Let $H=\{z \in \mathbb{C}: \operatorname{Im}(z) >0\}$ and $\overline{H}=\{z \in \mathbb{C}: \operatorname{Im}(z) \geq 0\}$.
Let $f$ be a bounded function s.t. $f:\overline{H} \rightarrow \mathbb{C}$ be continuous and $f:H \rightarrow \mathbb{C}$ holomorphic. Moreover, for all $z \in \mathbb{R}$ we have $|f(z)| \leq 1$.
Define $g_t(z) = \frac{f(z)}{i+tz}$ for $t>0$ which is continuous on $\overline{H}$ and holomorphic on $H$.
I proved that $|g_t(z)| \leq 1$ for $z \in \mathbb{R}$ and $\lim_{|z|\to\infty} |g_t(z)| = 0 $ for $z \in \overline{H}$.

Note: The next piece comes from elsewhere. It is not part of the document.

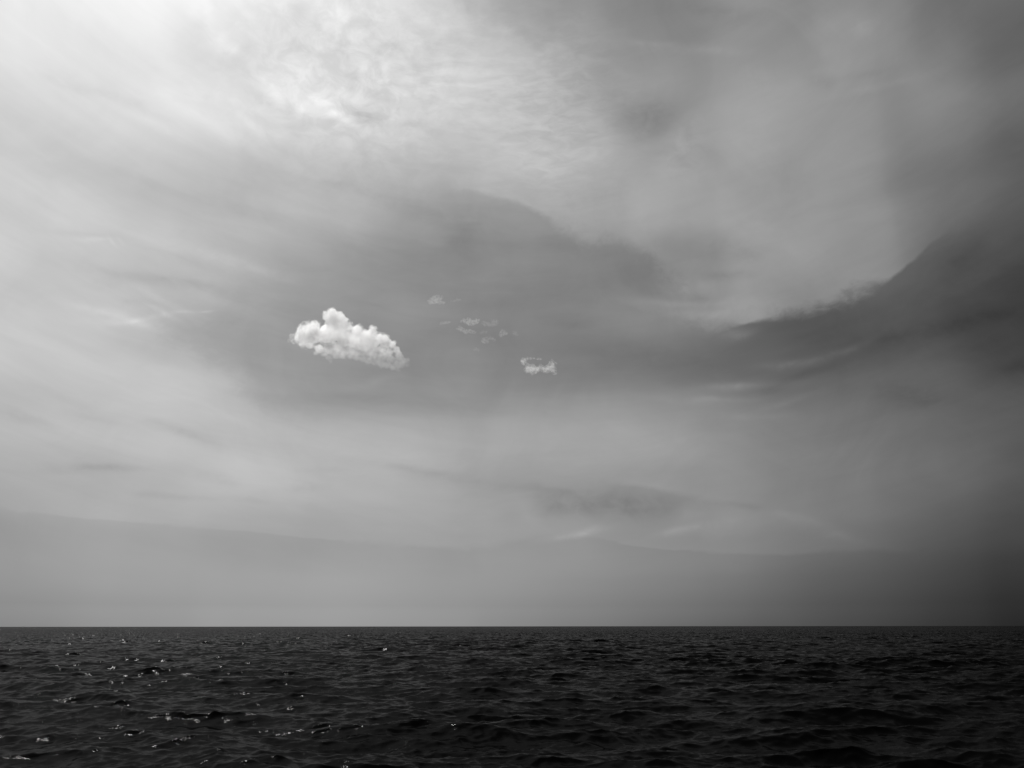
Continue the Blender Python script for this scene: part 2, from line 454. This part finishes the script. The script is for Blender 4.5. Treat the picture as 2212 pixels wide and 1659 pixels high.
m = bpy.data.materials.new("sea_water"); m.use_nodes = True
wt = m.node_tree; wt.nodes.clear(); g = G(wt)
obc = g.n('ShaderNodeTexCoord').outputs['Object']
mp = g.n('ShaderNodeMapping'); g.put(mp.inputs['Vector'], obc); mp.inputs['Scale'].default_value = (.7, 1.0, 1)
n1 = g.noise(mp.outputs[0], 3.2, 5, .62, .3)
n2 = g.noise(mp.outputs[0], 14.0, 3, .6, .2)
# out where the mesh grows coarse the metre-sized facets are carried by the normal
far = g.mapr(g.vm('LENGTH', obc, None, out=1), 60, 420, 0, 2.5)
n3 = g.noise(mp.outputs[0], .9, 3, .6, .2)
v3 = g.vm('SUBTRACT', n3.outputs['Color'], (.5, .5, .5))
v3 = g.vm('MULTIPLY', v3, (1, 1, 0))
sc3 = g.n('ShaderNodeVectorMath', operation='SCALE'); g.put(sc3.inputs[0], v3); g.put(sc3.inputs['Scale'], far)
gn = g.n('ShaderNodeNewGeometry').outputs['Normal']
nrm = g.vm('NORMALIZE', g.vm('ADD', gn, sc3.outputs[0]))
hgt = g.m('MULTIPLY_ADD', n1.outputs[0], .017, g.m('MULTIPLY', n2.outputs[0], .003))
bp = g.n('ShaderNodeBump'); bp.inputs['Strength'].default_value = 1.0; bp.inputs['Distance'].default_value = 1.0
g.put(bp.inputs['Height'], hgt); g.put(bp.inputs['Normal'], nrm)
fr = g.n('ShaderNodeFresnel'); fr.inputs['IOR'].default_value = 1.34; g.put(fr.inputs['Normal'], bp.outputs[0])
# small facets hide one another at a glance, so the sheen levels off instead of reaching a mirror's
fac = g.m('MINIMUM', fr.outputs[0], 0.8)
fac = g.m('MULTIPLY', g.m('POWER', fac, 1.45), 0.33)
gl = g.n('ShaderNodeBsdfGlossy'); g.put(gl.inputs['Roughness'], g.mapr(far, 0, 2.5, .03, .11))
gl.inputs['Color'].default_value = (1, 1, 1, 1); g.put(gl.inputs['Normal'], bp.outputs[0])
df = g.n('ShaderNodeBsdfDiffuse'); df.inputs['Color'].default_value = (.0012, .0012, .0012, 1)
mxs = g.n('ShaderNodeMixShader'); g.put(mxs.inputs[0], fac)
wt.links.new(df.outputs[0], mxs.inputs[1]); wt.links.new(gl.outputs[0], mxs.inputs[2])
mo = g.n('ShaderNodeOutputMaterial'); wt.links.new(mxs.outputs[0], mo.inputs[0])
me.materials.append(m)

# ------------------------------------------------------------------ low clouds: bodies of scattering mist
def cloud_material(name, density, cell, lo, hi, zfade=None, aniso=.35):
    m = bpy.data.materials.new(name); m.use_nodes = True
    t = m.node_tree; t.nodes.clear(); g = G(t)
    oc = g.n('ShaderNodeTexCoord').outputs['Object']
    n = g.noise(oc, 1.0 / cell, 5, .62, .4)
    d = g.mapr(n.outputs[0], lo, hi, 0, 1, 'SMOOTHSTEP')
    d = g.m('MULTIPLY', d, density)
    if zfade:                                   # the underside thins away
        sp = g.n('ShaderNodeSeparateXYZ'); g.put(sp.inputs[0], oc)
        slope = g.m('MULTIPLY_ADD', sp.outputs[0], zfade[2], sp.outputs[2])
        d = g.m('MULTIPLY', d, g.mapr(slope, zfade[0], zfade[1], zfade[3], 1, 'SMOOTHSTEP'))
    v = g.n('ShaderNodeVolumePrincipled')
    v.inputs['Color'].default_value = (1, 1, 1, 1)
    v.inputs['Anisotropy'].default_value = aniso
    g.put(v.inputs['Density'], d)
    o = g.n('ShaderNodeOutputMaterial'); t.links.new(v.outputs[0], o.inputs['Volume'])
    m.cycles.volume_step_rate = .35
    return m

ICO = None
def ico():
    global ICO
    if ICO is None:
        import bmesh
        bm = bmesh.new(); bmesh.ops.create_icosphere(bm, subdivisions=2, radius=1.0)
        ICO = (np.array([v.co[:] for v in bm.verts]), np.array([[v.index for v in f.verts] for f in bm.faces]))
        bm.free()
    return ICO

def cloud(name, label, cat, group, crop, blobs, dist, mat, seed, kids=(12, 6), voxel=3.0, flat=.75, turb=(.42, .3), swell=1.0, fringe_of=None, mid=None):
    """blobs: x, y, radius in a crop of the photograph (crop = origin x, origin y, enlargement; 2500 px units)"""
    r = random.Random(seed)
    ox, oy, zm = crop
    k = dist / (F_PX * 2500 / 1024.0)              # metres per photograph pixel at that distance
    xs = [b[0] for b in blobs]; ys = [b[1] for b in blobs]
    cx, cy = mid or ((min(xs) + max(xs)) / 2, (min(ys) + max(ys)) / 2)
    d = px_dir((ox + cx / zm) * .8848, (oy + cy / zm) * .8848)
    az, el = math.atan2(d[0], d[1]), math.asin(d[2])
    sph = []
    for X_, Y_, R_ in blobs:
        rad = R_ * swell / zm * k
        c = ((X_ - cx) / zm * k, r.uniform(-.5, .5) * rad, -(Y_ - cy) / zm * k / math.cos(el))
        sph.append((c, rad * .88))
        for _ in range(kids[0]):
            while True:
                v = np.array([r.gauss(0, 1), r.gauss(0, 1), r.gauss(0, 1)]); v /= np.linalg.norm(v)
                if v[2] > -.75: break
            r1 = rad * r.uniform(.5, 1) * turb[0]
            c1 = np.array(c) + v * (rad * .88 - r1 * .35)
            sph.append((c1, r1))
            for _ in range(kids[1]):
                w = np.array([r.gauss(0, 1), r.gauss(0, 1), r.gauss(0, 1)]); w /= np.linalg.norm(w)
                if np.dot(w, v) < 0: w = -w
                r2 = r1 * r.uniform(.5, 1) * turb[1] * 1.4
                sph.append((c1 + w * (r1 * .9), r2))
    vs, fs = ico()
    V = np.concatenate([vs * rad + np.array(c) for c, rad in sph])
    F = np.concatenate([fs + i * len(vs) for i in range(len(sph))])
    V[:, 1] *= flat
    me = bpy.data.meshes.new("lumps")
    me.from_pydata(V.tolist(), [], F.tolist())
    tmp = bpy.data.objects.new("lumps", me); scene.collection.objects.link(tmp)
    md = tmp.modifiers.new("remesh", 'REMESH'); md.mode = 'VOXEL'; md.voxel_size = voxel; md.use_smooth_shade = True
    dg = bpy.context.evaluated_depsgraph_get()
    out = bpy.data.meshes.new_from_object(tmp.evaluated_get(dg), depsgraph=dg)
    out.name = name
    bpy.data.objects.remove(tmp); bpy.data.meshes.remove(me)
    o = bpy.data.objects.new(name, out)
    out.materials.clear(); out.materials.append(mat)
    scene.collection.objects.link(o)
    if fringe_of is not None:
        o.parent = fringe_of
        return o
    o.location = (d[0] * dist, d[1] * dist, d[2] * dist + CAM_H)
    o.rotation_euler = (0, 0, -az)
    return tag(o, label, cat, group)

BIG = [(760, 230, 118), (680, 265, 92), (870, 265, 112), (950, 320, 86), (820, 370, 165), (960, 370, 95), (1030, 410, 85), (640, 200, 42), (690, 165, 36),
 (780, 170, 54), (930, 230, 42), (1000, 290, 40), (500, 430, 98), (400, 520, 138), (310, 560, 118), (270, 640, 100),
 (350, 690, 115), (170, 640, 54), (130, 690, 46), (200, 720, 52), (270, 450, 40), (470, 620, 170), (440, 750, 90), (330, 770, 58),
 (700, 560, 185), (880, 520, 175), (1000, 600, 165), (1180, 460, 115), (1180, 620, 155), (1330, 560, 140), (1430, 480, 100),
 (1410, 385, 52), (1470, 390, 44), (1560, 560, 108), (1640, 550, 84), (1660, 640, 108), (1420, 650, 140), (1300, 680, 125),
 (1760, 650, 80), (1800, 610, 40), (1840, 720, 72), (1880, 790, 70), (1910, 870, 78), (1980, 900, 66), (2030, 880, 42),
 (2030, 960, 46), (1930, 960, 75), (1860, 970, 78), (900, 760, 120), (1020, 800, 100), (1150, 790, 110), (1280, 810, 95), (1400, 800, 95),
 (760, 790, 115), (600, 800, 92), (680, 880, 70), (760, 940, 55), (790, 1000, 36), (1200, 890, 70), (1300, 910, 70), (1400, 930, 72),
 (1500, 955, 75), (1600, 975, 75), (1700, 990, 74), (1790, 1010, 70), (1540, 850, 60), (1640, 880, 60), (1740, 900, 66),
 (1880, 1050, 46), (1100, 880, 75), (960, 870, 80), (860, 880, 80), (540, 870, 44), (1500, 760, 80), (1600, 740, 80), (1720, 780, 80), (1480, 850, 76), (1570, 900, 66), (1660, 830, 76), (1780, 880, 66), (1590, 820, 70)]
mb = cloud_material("cumulus_mist", .05, 42, .26, .56, (-88, -5, -.06, .09), .5)
big = cloud("cumulus_cloud", "largest cloud, bright white and puffy with a knobbly top and grey underside",
      "cloud", "small low clouds over the sea", (700, 740, 6.9125), [b for b in BIG if b[0] > 215], 3000, mb, 5, (8, 3), 2.2, .8, (.42, .20), .93, None, (1080, 600))
fr1 = cloud_material("cumulus_fringe", .022, 13, .40, .66, (-90, 0, -.05, .25), .5)
cloud("ragged_fringe", None, None, None, (700, 740, 6.9125), BIG, 3000, fr1, 77, (10, 5), 2.6, .8, (.5, .45), 1.08, big, (1080, 600))

MID = [(1500, 1060, 30), (1520, 1035, 24), (1560, 1020, 18), (1610, 1018, 16), (1660, 1020, 14), (1710, 1028, 15), (1750, 1033, 14),
 (1510, 1095, 22), (1565, 1150, 34), (1560, 1190, 34), (1610, 1175, 46), (1660, 1180, 46), (1700, 1175, 38), (1740, 1145, 26),
 (1780, 1165, 30), (1810, 1190, 38), (1850, 1170, 38), (1890, 1150, 30), (1915, 1105, 34), (1925, 1150, 30), (1925, 1200, 32),
 (1955, 1235, 22), (1900, 1180, 30)]
mm = cloud_material("cloudlet_mist", .026, 13, .28, .58)
mid = cloud("cumulus_cloud", "small ragged cloud with a thin hook curling over its flat body",
      "cloud", "small low clouds over the sea", (1020, 700, 5.8211), MID, 3200, mm, 9, (7, 3), 1.8, .8, (.5, .3), 1.0)
fr2 = cloud_material("cloudlet_fringe", .016, 9, .38, .66)
cloud("ragged_fringe", None, None, None, (1020, 700, 5.8211), MID, 3200, fr2, 78, (8, 4), 2.0, .8, (.7, .5), 1.5, mid)

mw = cloud_material("wisp_mist", .011, 12, .38, .66)
WISPS = [
 ("highest wisp, a slanting pale tuft above the others between the two white clouds", [(180, 215, 22), (215, 205, 28), (250, 190, 32), (280, 175, 28), (310, 160, 20), (345, 147, 16), (300, 205, 24), (330, 215, 18), (352, 222, 16), (375, 222, 13)], 1.0),
 ("faint sliver of wisp just right of the highest tuft", [(480, 212, 10), (520, 205, 14), (560, 190, 15), (600, 180, 13)], .5),
 ("brightest wisp, a short lumpy bar in the middle of the scattered tufts", [(620, 490, 14), (650, 478, 18), (700, 500, 24), (740, 500, 30), (765, 520, 22), (800, 500, 26), (845, 492, 28)], 1.2),
 ("long narrow wisp sloping down to the right just below the brightest one", [(560, 600, 12), (600, 602, 20), (640, 615, 24), (690, 635, 24), (735, 630, 20), (780, 645, 18), (815, 648, 12)], 1.0),
 ("thin leftmost wisp, a streak rising to the right", [(330, 530, 12), (350, 524, 15), (372, 517, 17), (395, 511, 16), (418, 505, 15), (440, 500, 13), (462, 497, 11)], .8),
 ("broad dim wisp right of the brightest one, with a fold at its top", [(930, 515, 18), (955, 522, 20), (985, 528, 20), (1015, 532, 20), (1045, 535, 22), (1080, 530, 25), (1110, 500, 24), (1075, 477, 20)], .45),
 ("round tuft of wisp, rightmost but one of the scattered group", [(1185, 680, 20), (1215, 668, 26), (1250, 660, 20), (1180, 705, 14)], .8),
 ("small slanting wisp at the right end of the scattered group", [(1365, 650, 16), (1390, 668, 18), (1415, 686, 13)], .5),
 ("curved wisp with a brighter foot in the lower middle of the group", [(930, 765, 16), (955, 775, 26), (985, 780, 15), (960, 745, 15), (980, 737, 16), (1005, 730, 16), (1030, 729, 16), (1055, 733, 15), (1080, 745, 14), (1093, 765, 12)], .7),
 ("lowest wisp, a dim small arch under the rest of the group", [(800, 895, 12), (830, 885, 18), (855, 905, 15)], .5),
 ("flat dim wisp between the long sloping one and the round tuft", [(895, 655, 12), (930, 645, 17), (970, 640, 13)], .5),
]
for i, (lab, bl, dens) in enumerate(WISPS):
    mt = cloud_material("wisp_mist", .013 * dens, 10, .36, .68)
    cloud("wisp_cloud", lab, "wisp of cloud", "thin wisps scattered between the two white clouds", (1020, 700, 5.8211), bl, 3600, mt, 20 + i, (8, 4), 1.8, .8, (.8, .5), 1.5)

How can I prove now (by maximum modulus principle), that $|g_t(z)| \leq 1$ for all $z \in \overline{H}$? I don't know which connected open bounded set I should consider.
Thanks for any hint.
Best Answer
Hint: Choose $R>0$ such that $|z|\ge R$ implies $|g_t(z)|\le 1.$ Then all you have to worry about is how large $|g_t|$ can be on $\{|z|\le R\}\cap \{\text {Im }z \ge 0\}.$